The evidence shows the respondent Brown was a friend of Louise M. Colekin and her daughter, and that Louise M. Colekin had all her dealings with reference to the collection of said legacy with Brown, and that while Bamborough was conversant with the fact of the extortionate overcharge, all he had to do with the transaction was that he knowingly participated with Brown in the division of the fee which Brown deducted from the legacy of Louise M. Colekin. After this proceeding was commenced Brown left the jurisdiction of this court and is now in the Dominion of Canada. So soon as the judgment against the respondents in favor of Louise M. Colekin was affirmed by the Appellate Court Bamborough paid the judgment, and after the commissioner’s report was filed recommending that the rule be discharged, Bamborough voluntarily repaid to Louise M. Colekin the expenses she had incurred in the municipal and Appellate Courts not taxed as costs, such as attorneys’ fees and printing briefs, which expenses aggregated about $300. The relation of Bamborough to the case as disclosed by the evidence, and the fact that he reimbursed Louise M. Colekin for the expenses incurred in collecting the money unlawfully withheld from her by the respondents, we think in some degree should mitigate the offense of the respondent Bamborough, but we are not impressed with the view .that he is entitled to have the rule heretofore entered against him discharged. The conduct of Brown is, however, reprehensible in the extreme and without excuse, and in our judgment merits disbarment.

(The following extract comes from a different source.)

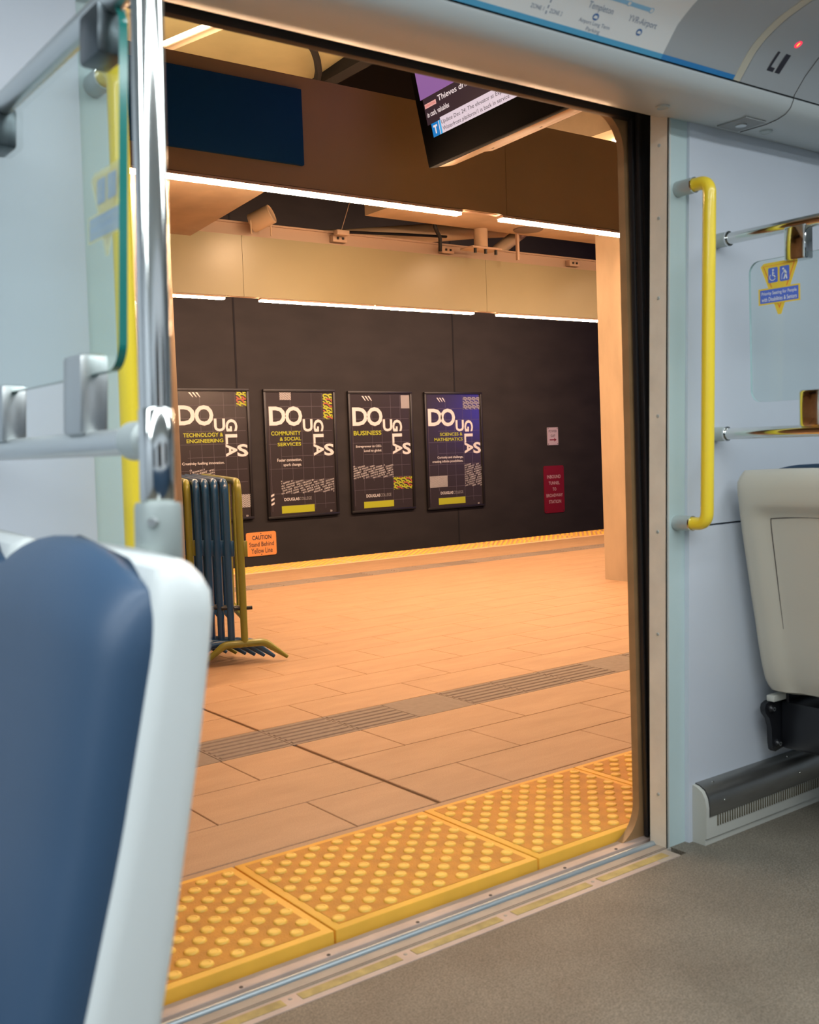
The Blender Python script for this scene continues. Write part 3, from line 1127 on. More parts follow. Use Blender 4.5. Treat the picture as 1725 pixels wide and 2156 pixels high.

It is therefore ordered that the name of Albert F. Brown be stricken from the roll of attorneys of this court and he be disbarred from further practicing the profession of law, and the respondent Mason A. Bamborough be suspended from practicing as an attorney at law or solicitor in chancery under the license heretofore issued to him by this court, for the period of one year from this date and until the further order of this court, and the respondents are directed to pay the costs of this proceeding.
Rule made absolute as to Albert P. Brown.
Mason A. Bamborough suspended for one year.